The house was a strange blend of wild ambition and domestic life. Echoes of animals that once resided, remain embedded in its very structure. What was once a gorilla’s cage off a former bedroom, became my parents’ sitting room. A bathroom with a two-way mirror that overlooked a two-tiger enclosure was converted into my sister’s room. A small enclosure, built for spider monkeys, was repurposed into a wet bar off the dining area.
At night, giant African toads appeared then disappeared under the patio foundation. Tigers, zebras, elephants, chimpanzees, alligators, and giant Chiricahua frogs were once part of this recent desert landscape; their wild presence imprinted upon both the architecture and memories of this space. Long after these animals were gone, traces of their lives lingered—reminders of a time when this house was a sanctuary for both human and animal inhabitants.
In this painting, animals lounge not in cages, but within the cross-sectional Japanese style isometric confines of a home. The surreal overlap between domestic life and untamed wilderness metaphorically reminds us of how we adapt, tame, and oftentimes forget the wildness that shaped us. As I revisited this forgotten zoo, I traced the delicate, often absurd boundaries between myth and lived experience, between the stories I was told and the truths that I remember.

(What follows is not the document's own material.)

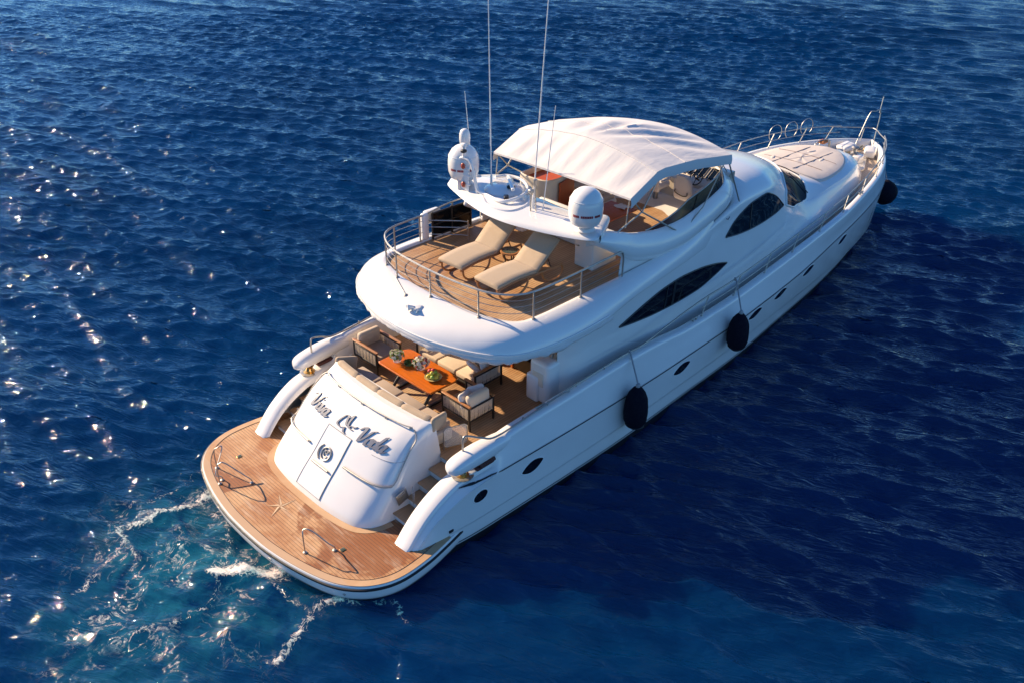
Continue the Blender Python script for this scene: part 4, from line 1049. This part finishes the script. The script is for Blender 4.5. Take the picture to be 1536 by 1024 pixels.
part('anchor_chain', MB().tube([(26.1, .3, 2.55), (26.8, .15, 2.5), (27.3, .05, 2.62)], .03, 6).tube([(26.1, -.25, 2.75), (26.9, -.12, 2.55), (27.3, -.05, 2.62)], .03, 6), M['brass'], wl_)
mb = MB().rbox((26.7, .42, 2.58), (.62, .5, .34), .08, (0, -.2, -.3)); part('bow_locker', mb, M['white'])
mb = MB().rbox((26.95, -.42, 2.58), (.55, .42, .32), .08, (0, -.15, .4)); part('bow_locker', mb, M['white'])
mb = MB(); mb.tube([(25.3, 1.05, 2.4), (25.2, 1.0, 2.85), (25.35, .9, 3.05), (25.75, .75, 3.05), (25.85, .7, 2.85), (25.8, .72, 2.4)], .025, 8, n=30); mb.tube([(25.6, 1.0, 2.4), (25.55, .95, 2.9), (25.9, .8, 2.9), (25.95, .75, 2.4)], .02, 8, n=24); part('anchor_davit', mb, M['chrome'])
part('capstan_cover', MB().cushion((25.55, .85, 3.0), (.4, .3, .14)), simple('rust orange cloth', (.42, .15, .05), .8))
# aft seat in the cockpit, built against the transom
mb = MB().rbox((4.08, 0, 1.64), (.78, 3.4, .32), .05); bn = part('aft_bench', mb, M['cream'])
for k in range(4):
    y0, y1 = -1.66+.83*k+.004, -1.66+.83*(k+1)-.004; ym = (y0+y1)/2
    part('seat_cushion', MB().rbox((4.20, ym*.98, 1.84), (.58, .80, .14), .05), M['taupe'], bn)
    G = []
    for y in np.linspace(y0, y1, 14):
        e = min(1., .8+min(y-y0, y1-y)*8)
        xc = 3.735+.10*(y/1.6)**2; a = np.linspace(0, 2*np.pi, 20, endpoint=False)
        cx, cz = 0.10*e*np.sign(np.cos(a))*abs(np.cos(a))**.7, .16*e*np.sign(np.sin(a))*abs(np.sin(a))**.7
        G.append(np.column_stack([xc+cx*.9+cz*.34, np.full(20, y), 2.20+cz*.80-cx*.25]))
    mb = MB().grid(np.array(G), closev=True, flip=True); mb.poly(G[0]); mb.poly(G[-1], flip=True)
    part('back_cushion', mb, M['sand'], bn, ang=60)
for s in (1, -1): part('end_cushion', MB().rbox((4.06, s*1.70, 2.13), (.56, .13, .34), .06, (0, .22, s*-.30)), M['sand'], bn)
# clear gates at the head of each stair
for s in (1, -1):
    g = part('stair_gate', MB().rbox((4.30, s*1.98, 1.78), (.55, .02, .46), .008, (0, 0, s*.35)), M['clear'])
    c0 = np.array([4.30, s*1.98, 1.78]); ca, sa = math.cos(s*.35), math.sin(s*.35)
    P = [c0+np.array([u*ca, u*sa, w]) for u, w in ((-.28, -.3), (-.28, .2), (-.22, .25), (.22, .25), (.28, .2), (.28, -.2), (.22, -.25), (-.22, -.25), (-.28, -.2))]
    part('gate_frame', MB().tube(P, .016, 8), M['chrome'], g)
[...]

From a time living there, I could picture a cottontail rabbit, carefully swimming across our pool, desperately trying to elude the watchful eyes of our dogs. Beside the Olympic-sized pool that once housed alligators, was the aviary, housing exotic birds that never quite adapted to the desert heat.
The property later became a refuge for unwanted creatures: orphaned quail, abandoned parakeets, and desert lizards which roamed freely between cracks in the walls. My grandmother had a dream of toucans flying out of our fireplace. These fragments, part memories, part myths, serve to remind us how we both shape and are shaped by the spaces we occupy.
Camelback Mountain was first painted at the Roswell Artist in Residence Program in 1972. This painting traveled with me to my various teaching positions in Arizona and California before finally being completed in 1986 in San Francisco.”